Thursday, September 6, 2012

Off Topic (OT) - The Big Move

Editor's Note: Most of the entries here deal with the LGBT community and the issues that affect us as a group.  However, from time to time Adam and I will want to share things from our personal lives.

For those of you that know us personally, this is old hat to you.  For those that don't - we moved from New York (technically Maryland to New York first for Adam) to Washington state.

About six months ago, while we were on a mini-vacation in Anaheim ironically, Adam got a job offer with a company in Redmond, Washington.  The job (and the money) were too good to pass up, and both of us had only heard good things about the Pacific Northwest.  (Seriously, try to find someone that badmouths Seattle (mentioning rain doesn't count.))

It was bizarre, depressing, and mentally taxing.  Not so much the prospect of leaving a state I'd lived in all my life, but the amount of time in which I knew I was leaving.  I hate long goodbyes, and six months is an eternity.  It didn't help that some people treated it like I was dying, not relocating myself.  I don't like inspiring feelings of misery in the people I love.

By the time the days in which we had to actively prepare for moving came, I was a mess.  I just wanted to be here already, to skip the goodbye so I could look forward to again saying hello.  Luckily the tasks needing completion were many and complicated so I was kept occupied.

Moving day was a clusterfuck.  Adam had brought his stuff from his parents' house in Maryland and piled it around my parents' house.  I needed to disassemble around 100 Lego sets and take probably 100 things off my walls for the packers, which took the better part of last Monday.  After around 4 hours of sleep, the packers arrived at 9:15.  It took them a little under four hours to box everything and get it on the truck, during which we also had to meet with the dog shipper (for my dog only (11:00)), the specialized TV packers (10:00), and the car movers (11:00).

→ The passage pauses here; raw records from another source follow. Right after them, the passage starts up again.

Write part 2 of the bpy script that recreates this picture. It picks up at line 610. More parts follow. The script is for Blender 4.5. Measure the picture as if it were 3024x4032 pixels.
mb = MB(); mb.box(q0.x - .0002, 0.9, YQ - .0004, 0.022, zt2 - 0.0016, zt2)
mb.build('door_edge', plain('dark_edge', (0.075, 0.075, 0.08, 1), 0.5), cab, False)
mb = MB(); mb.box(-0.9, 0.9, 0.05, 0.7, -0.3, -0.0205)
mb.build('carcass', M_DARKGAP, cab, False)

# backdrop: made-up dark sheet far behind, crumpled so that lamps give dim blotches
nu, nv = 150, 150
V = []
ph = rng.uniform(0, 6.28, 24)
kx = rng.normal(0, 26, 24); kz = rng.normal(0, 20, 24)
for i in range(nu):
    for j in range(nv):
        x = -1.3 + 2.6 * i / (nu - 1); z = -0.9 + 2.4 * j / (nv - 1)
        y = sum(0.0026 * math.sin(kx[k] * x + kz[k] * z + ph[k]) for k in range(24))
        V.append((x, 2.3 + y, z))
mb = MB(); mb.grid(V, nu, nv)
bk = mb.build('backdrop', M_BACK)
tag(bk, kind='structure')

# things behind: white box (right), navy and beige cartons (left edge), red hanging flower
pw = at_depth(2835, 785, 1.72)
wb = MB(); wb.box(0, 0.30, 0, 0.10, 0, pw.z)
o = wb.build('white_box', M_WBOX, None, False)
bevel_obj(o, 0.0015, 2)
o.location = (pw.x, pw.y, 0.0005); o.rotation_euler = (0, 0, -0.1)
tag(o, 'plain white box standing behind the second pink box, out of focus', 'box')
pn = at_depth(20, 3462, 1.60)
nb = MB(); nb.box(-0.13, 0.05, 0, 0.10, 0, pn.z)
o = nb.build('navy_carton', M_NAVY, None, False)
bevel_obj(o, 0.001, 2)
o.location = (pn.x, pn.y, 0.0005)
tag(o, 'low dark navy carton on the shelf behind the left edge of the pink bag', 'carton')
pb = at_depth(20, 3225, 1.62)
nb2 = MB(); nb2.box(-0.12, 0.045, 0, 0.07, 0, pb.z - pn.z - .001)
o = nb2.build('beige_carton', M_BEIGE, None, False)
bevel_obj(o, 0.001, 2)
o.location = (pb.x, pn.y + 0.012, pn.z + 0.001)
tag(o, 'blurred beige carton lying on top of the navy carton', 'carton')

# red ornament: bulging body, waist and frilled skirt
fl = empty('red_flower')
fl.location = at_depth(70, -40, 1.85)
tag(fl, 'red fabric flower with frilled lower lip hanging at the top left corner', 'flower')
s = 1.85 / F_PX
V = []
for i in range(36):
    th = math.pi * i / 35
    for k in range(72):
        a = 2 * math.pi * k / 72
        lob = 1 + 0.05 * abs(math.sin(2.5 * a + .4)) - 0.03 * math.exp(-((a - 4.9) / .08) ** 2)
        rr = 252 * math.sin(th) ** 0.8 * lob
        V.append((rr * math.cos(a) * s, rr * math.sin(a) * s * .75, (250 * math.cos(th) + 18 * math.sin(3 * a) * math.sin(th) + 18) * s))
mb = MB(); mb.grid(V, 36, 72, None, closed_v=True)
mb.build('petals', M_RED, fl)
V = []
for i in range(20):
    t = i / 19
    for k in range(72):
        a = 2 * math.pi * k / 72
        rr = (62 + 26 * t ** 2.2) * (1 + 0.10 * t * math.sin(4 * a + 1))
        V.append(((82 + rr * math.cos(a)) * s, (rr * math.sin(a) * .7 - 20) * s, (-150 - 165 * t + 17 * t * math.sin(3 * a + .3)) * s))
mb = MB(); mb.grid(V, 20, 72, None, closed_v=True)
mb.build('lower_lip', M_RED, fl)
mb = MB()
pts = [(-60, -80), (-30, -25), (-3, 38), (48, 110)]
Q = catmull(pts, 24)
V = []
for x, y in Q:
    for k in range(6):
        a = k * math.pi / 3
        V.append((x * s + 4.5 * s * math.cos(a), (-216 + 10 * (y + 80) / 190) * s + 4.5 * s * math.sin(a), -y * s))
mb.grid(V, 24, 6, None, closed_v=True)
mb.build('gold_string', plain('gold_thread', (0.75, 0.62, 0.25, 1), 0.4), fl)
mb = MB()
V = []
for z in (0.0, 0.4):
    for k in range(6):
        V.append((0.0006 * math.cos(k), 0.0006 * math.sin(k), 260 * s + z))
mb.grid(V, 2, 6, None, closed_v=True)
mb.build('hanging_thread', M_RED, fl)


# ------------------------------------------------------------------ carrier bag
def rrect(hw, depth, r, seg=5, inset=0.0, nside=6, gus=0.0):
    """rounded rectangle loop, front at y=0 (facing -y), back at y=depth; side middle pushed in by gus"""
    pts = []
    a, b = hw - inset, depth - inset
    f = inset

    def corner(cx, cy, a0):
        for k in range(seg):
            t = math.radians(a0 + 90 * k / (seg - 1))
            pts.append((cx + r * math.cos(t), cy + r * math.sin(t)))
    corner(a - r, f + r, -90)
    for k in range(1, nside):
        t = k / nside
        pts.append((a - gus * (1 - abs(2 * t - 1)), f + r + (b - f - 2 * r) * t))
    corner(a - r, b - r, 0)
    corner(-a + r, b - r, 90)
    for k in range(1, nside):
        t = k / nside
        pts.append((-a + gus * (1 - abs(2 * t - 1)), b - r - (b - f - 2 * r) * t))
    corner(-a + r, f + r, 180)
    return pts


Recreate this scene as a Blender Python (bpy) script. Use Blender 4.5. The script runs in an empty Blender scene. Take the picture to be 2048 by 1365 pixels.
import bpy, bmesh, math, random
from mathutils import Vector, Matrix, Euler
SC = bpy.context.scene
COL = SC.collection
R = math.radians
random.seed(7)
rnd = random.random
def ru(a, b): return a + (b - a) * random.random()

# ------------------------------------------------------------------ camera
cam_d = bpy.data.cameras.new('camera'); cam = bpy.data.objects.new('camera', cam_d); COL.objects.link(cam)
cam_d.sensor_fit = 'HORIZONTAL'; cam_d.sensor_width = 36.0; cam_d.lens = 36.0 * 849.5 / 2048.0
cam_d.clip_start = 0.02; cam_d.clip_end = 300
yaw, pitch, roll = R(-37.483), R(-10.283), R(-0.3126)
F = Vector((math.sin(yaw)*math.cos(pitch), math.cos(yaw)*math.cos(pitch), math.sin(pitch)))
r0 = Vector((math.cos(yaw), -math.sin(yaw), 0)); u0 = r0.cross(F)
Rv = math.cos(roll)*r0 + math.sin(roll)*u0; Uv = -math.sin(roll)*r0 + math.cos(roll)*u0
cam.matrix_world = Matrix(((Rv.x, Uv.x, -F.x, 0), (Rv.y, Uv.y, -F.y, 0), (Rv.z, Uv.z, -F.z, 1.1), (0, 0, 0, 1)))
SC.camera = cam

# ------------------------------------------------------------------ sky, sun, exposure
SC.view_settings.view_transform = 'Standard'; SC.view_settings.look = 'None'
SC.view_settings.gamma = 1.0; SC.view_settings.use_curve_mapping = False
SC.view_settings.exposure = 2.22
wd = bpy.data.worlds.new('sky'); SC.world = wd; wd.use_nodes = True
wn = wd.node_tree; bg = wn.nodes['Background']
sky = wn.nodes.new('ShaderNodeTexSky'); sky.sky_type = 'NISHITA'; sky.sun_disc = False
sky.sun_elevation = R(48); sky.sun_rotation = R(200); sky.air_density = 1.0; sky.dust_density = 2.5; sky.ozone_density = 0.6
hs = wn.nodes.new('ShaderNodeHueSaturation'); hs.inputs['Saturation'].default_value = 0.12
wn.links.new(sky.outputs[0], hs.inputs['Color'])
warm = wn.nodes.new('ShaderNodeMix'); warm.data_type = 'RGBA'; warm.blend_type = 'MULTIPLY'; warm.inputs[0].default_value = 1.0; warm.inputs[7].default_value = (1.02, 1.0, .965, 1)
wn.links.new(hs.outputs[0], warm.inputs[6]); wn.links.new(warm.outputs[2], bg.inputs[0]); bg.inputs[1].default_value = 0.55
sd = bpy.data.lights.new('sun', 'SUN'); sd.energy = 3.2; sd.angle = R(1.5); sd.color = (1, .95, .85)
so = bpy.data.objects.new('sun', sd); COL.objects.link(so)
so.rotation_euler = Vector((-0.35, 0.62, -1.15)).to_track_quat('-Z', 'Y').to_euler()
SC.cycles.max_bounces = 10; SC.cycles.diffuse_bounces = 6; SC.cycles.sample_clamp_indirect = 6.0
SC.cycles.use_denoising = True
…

When everything wrapped up at 1:00 in the afternoon we were exhausted and had a half a day to kill before getting up the following morning at 3:30 to get to the airport three hours early so we could take care of the particulars for shipping Adam's dog.  I wasn't as depressed about my horrifically empty room as I thought I'd be even though it's the kind of thing that makes you realize that you're leaving a phase of your life for good.  Perhaps I was emotionally spent at that point, or perhaps I'm just overly cognizant that the only constant in life is that there are no constant.  As Maude said, "here today, gone tomorrow, so don't get too attached to things."

Luckily it was a quick sprint until the time when we had to leave.  I was able to say goodbye to some of my friends and get a few hours sleep.  That's another thing that never bothered me much, leaving people behind.  There are definitely people I will miss, but at the same time communication is so easy now, and it's communication that I value, not a person's physical presence.  The flights were flights, mildly uncomfortable and relatively mundane.  I slept for most of them.  We were able to see the dogs get loaded on, which was nice.

I think I watch too many movies.  When making as major of a life change as I have, you expect there to be some sort of fanfare.  Instead, I was just suddenly in Seattle.  Washington really isn't all that different than New York; it actually feels like how New York must have been when New York was still new and shiny.  The roads are similar, the accents are similar, the trees are similar, the weather is similar.

It's only been two days, but I love it here.  And I love being here with Adam.